Ketidaktahuan menjelma kebosanan, kebosanan jadi kejenuhan, kejenuhan berubah
menjadi penyimpangan, penyimpangan jadi pelanggaran, dan pelanggaran berubah
jadi pemberontakan. Alih-Alih mendapatkan bimbingan dari guru yang kami taati
dan hormati. Kami malah dimusuhi. Dikucilkan di asrama kami sendiri. Kejelekan
kami disebar ke seluruh sekolah agar menjadi contoh yang lain.
Geram aku melihat para ‘Alim ‘Ulama yang pernah
kuanggap ustad itu. Mulai saat itu aku menutup ta’limul muta’allim-ku. Kutanggalkan
mentah-mentah ajaran menghormati guru. Geram hatiku melihat tetesan air mata
mereka yang dipermalukan saat sidang taftisy . geram aku melihat temanku
membenturkan kepalanya ke lemari selepas dikatai qalbul-qashi oleh
kepala asrama. Geram aku melihat langkah gontai murid yang dikeluarkan dari
asrama karena berargumen menentang dewan musyrif.

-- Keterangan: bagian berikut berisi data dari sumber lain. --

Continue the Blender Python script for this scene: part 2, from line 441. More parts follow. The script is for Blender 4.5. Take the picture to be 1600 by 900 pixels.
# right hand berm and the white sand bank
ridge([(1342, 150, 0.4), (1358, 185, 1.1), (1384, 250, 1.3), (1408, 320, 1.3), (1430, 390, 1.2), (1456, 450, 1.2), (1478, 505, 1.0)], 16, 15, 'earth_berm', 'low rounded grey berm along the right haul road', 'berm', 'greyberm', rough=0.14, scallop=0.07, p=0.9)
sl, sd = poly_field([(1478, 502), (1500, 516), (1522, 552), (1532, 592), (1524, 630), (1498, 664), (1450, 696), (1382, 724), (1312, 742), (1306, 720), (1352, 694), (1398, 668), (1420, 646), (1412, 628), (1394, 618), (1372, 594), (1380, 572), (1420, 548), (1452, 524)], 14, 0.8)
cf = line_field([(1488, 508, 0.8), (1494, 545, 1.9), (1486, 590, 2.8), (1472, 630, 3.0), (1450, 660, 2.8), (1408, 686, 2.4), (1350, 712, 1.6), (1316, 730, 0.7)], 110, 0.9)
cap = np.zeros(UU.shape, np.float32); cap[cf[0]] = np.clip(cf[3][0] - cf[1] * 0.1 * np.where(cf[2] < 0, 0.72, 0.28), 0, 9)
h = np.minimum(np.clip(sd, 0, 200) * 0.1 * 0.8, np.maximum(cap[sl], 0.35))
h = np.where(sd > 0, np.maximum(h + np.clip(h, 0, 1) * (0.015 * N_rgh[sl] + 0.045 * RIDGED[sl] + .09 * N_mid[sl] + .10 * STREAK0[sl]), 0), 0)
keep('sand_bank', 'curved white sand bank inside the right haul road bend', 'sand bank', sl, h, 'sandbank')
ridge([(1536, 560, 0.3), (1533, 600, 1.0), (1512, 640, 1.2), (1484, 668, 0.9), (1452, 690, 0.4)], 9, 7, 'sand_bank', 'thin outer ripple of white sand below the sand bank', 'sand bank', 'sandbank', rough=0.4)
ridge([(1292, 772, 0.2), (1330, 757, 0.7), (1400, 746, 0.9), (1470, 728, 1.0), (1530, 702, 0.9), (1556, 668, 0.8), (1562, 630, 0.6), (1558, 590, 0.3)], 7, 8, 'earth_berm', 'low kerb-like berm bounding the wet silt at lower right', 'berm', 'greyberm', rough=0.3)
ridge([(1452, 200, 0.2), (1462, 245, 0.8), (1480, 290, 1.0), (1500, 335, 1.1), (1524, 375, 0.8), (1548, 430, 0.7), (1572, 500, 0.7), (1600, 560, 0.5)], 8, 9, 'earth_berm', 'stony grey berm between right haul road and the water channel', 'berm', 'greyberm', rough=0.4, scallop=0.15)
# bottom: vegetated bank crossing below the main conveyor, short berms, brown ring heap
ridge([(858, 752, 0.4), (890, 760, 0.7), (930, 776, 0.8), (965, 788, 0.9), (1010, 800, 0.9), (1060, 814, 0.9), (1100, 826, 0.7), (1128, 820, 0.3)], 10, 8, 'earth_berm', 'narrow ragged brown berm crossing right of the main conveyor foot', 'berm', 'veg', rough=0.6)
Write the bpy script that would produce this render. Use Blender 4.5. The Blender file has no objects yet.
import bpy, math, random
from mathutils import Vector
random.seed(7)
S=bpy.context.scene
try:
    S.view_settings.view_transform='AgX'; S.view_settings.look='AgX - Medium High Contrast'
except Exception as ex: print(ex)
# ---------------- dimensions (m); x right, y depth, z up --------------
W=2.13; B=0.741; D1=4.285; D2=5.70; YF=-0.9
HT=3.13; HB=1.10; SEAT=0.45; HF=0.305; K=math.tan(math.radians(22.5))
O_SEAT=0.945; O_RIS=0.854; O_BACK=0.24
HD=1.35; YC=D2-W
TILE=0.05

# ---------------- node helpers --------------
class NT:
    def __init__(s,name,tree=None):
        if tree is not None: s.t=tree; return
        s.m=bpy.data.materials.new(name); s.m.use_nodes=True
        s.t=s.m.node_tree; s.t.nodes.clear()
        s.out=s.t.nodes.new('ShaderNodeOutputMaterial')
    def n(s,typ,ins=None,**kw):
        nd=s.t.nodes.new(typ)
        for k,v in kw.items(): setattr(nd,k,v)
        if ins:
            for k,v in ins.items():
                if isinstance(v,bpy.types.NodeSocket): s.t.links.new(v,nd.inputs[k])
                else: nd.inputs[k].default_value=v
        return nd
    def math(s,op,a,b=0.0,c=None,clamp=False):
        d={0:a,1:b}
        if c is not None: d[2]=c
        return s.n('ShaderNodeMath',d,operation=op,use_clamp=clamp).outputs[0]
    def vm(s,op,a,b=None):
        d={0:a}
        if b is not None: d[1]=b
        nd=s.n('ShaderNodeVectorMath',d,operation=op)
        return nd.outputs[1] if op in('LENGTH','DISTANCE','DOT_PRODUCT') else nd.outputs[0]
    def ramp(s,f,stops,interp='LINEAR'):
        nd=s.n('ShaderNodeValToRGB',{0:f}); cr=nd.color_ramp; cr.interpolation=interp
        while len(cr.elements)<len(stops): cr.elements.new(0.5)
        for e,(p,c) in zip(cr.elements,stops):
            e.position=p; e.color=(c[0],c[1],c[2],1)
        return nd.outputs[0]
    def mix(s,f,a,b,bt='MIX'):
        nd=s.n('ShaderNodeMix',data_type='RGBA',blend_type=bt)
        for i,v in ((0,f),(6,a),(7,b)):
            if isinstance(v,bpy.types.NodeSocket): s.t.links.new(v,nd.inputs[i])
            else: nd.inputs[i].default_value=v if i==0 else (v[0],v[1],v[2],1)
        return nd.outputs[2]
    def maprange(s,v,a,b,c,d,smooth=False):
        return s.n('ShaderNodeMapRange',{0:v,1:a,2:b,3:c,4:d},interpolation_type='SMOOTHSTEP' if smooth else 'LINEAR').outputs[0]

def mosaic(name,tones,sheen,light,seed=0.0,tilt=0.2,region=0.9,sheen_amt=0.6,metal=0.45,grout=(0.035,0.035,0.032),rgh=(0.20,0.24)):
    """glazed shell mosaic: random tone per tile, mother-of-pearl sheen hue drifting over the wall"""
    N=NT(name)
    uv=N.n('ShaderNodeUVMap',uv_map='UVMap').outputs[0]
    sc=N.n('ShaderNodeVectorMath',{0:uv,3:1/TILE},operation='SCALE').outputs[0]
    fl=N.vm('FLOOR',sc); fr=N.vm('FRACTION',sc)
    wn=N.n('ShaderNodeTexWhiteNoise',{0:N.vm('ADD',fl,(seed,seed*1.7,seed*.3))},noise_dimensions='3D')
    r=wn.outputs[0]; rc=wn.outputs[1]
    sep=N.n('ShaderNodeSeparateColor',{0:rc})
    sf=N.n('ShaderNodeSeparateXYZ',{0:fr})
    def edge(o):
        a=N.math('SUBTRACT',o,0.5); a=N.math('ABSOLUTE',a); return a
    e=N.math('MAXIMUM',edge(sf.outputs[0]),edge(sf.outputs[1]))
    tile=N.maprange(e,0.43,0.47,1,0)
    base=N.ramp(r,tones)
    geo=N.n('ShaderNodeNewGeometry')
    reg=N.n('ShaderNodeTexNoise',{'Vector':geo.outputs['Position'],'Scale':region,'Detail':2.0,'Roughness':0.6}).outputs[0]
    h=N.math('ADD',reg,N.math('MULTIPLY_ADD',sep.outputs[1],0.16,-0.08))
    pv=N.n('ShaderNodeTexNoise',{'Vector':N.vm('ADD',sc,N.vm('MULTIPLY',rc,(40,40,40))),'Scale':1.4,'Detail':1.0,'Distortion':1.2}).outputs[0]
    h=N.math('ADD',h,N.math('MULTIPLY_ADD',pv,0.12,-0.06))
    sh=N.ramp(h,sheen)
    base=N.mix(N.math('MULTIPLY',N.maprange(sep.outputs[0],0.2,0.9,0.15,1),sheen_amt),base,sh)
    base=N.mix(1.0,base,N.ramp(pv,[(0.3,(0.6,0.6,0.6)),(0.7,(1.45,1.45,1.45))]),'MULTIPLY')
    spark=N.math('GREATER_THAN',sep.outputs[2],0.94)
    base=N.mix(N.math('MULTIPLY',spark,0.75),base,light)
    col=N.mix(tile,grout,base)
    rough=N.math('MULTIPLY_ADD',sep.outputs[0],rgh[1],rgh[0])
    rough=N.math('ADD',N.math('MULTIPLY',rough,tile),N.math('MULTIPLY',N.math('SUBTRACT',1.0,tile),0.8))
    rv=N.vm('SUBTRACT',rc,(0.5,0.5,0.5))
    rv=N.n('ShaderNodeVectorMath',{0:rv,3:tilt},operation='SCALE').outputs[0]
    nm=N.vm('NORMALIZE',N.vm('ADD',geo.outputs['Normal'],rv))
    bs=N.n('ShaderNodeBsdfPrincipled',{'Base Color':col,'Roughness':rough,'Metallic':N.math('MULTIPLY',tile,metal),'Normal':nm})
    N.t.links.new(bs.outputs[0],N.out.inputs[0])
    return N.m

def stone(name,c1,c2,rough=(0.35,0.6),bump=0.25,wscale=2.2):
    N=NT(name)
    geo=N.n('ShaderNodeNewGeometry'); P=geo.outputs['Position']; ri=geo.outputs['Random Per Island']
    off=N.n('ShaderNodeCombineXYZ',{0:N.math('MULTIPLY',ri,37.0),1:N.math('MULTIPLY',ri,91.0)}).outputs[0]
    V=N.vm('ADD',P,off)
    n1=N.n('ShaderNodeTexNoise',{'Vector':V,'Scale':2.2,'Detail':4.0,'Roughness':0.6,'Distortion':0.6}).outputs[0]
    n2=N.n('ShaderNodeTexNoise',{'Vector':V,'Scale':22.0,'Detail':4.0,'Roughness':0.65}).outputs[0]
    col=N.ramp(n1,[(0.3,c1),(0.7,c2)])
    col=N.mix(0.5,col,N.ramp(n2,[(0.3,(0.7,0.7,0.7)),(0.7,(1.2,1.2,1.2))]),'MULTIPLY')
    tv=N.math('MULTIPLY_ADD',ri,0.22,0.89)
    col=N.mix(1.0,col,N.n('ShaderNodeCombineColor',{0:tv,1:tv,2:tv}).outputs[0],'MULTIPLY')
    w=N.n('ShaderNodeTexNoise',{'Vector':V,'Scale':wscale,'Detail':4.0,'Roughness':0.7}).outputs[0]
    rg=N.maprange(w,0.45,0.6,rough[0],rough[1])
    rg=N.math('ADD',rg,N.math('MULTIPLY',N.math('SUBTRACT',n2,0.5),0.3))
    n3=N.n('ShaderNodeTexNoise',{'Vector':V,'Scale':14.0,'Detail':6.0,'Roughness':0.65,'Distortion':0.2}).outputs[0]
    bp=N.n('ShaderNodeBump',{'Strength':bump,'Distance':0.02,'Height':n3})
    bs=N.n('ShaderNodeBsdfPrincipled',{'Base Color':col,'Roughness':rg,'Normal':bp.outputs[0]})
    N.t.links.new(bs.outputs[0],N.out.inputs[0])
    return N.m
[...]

Mb li, mulai saat itu aku percaya kekuatan
persahabatan. Kalangan cerdas binaan dewan musyrifin itupun ditelan kekecewaan
serupa. Mereka akhirnya merapat pada kami. Demi seorang teman, mereka merelakan
garansi lulus tes taftisy yang diimpikan semua murid. Atau janji
beasiswa study ke Kairo dan Yaman. Kami mulai meninggalkan kitab-kitab kami dan
berdiri menentang dewan Musyrif. Persetan barakah, persetan seandainya
kami masuk neraka. Tidak boleh ada lagi tetes air mata, harapan yang pupus, dan
kepala yang diinjak atas nama Barakah.
Aku keluar dari pesantren diiringi sumpah serapah dan
setumpuk dosa pelanggaran peraturan. Menurut ta’lim, samasekali tidak
ada cahaya ilmu yang pantas ada padaku. Layaknya santri pada umumnya. Tapi aku
bahagia, mengetahui bahwa aku bukan orang culas yang rela mengorbankan sahabat
demi selamat dari pelanggaran. Ibu berkata padaku bahwa seorang sakti pernah
berkata padanya bahwa jiwa putranya gelap. Bala’ pesantren jatuh
padanya. Aku mengangguk membenarkannnya. Itulah aku, ibu.
Tentu ayah
khawatir dengan apa yang akan terjadi kelak dalam hidupku. Beliau menanamkan
semacam piranti lunak dalam diriku. serta sebuah supremasi sebagai seorang
pencari ilmu.
Aku masih ingat, beliau menyebutnya, ‘ilmal mahzum
Itulah aku mb li, seorang ‘Ulid darar, kendati tidak sesuai
dengan konteks ayat diatas. Kelak aku akan berjibaku dengan fitnah. Berlumur
lumpur kesalahan. Berkubang Aib dan Dosa. Karena di semesta ini, harus ada
tanah yang rela diinjak. harus ada malam
yang membuat bintang terlihat terang. Harus ada kotoran yang bisa membuat
sekuntum bunga subur mekar. Harus ada bangkai yang memastikan makhluk lain bisa
makan. Karena ilmu tidak selesai dengan bagaimana kita menjadi pintar. Menghias
diri dengan prestasi-prestasi. Tidak selesai dengan menghafal ribuan ayat dan
hadist. Terjun di forum-forum mematahkan argumen lawan.
Terima
kasih atas pujiannya, Mb li. aku bahagia mengingatnya. Maaf aku cuma segenggam tanah. Kadang ditetesi air sungai
kebijaksanaan, Sering pula dijatuhi kotoran, jadi kuburan bangkai yang menyebarkan
bau busuk ke segala penjuru.
Minggu-minggu
ini, aku masih menanti cahaya ilmal Mahzum itu disorotkan lagi padaku.
Berharap,
aku tahu bagaimana bertindak yang benar, berkata yang benar.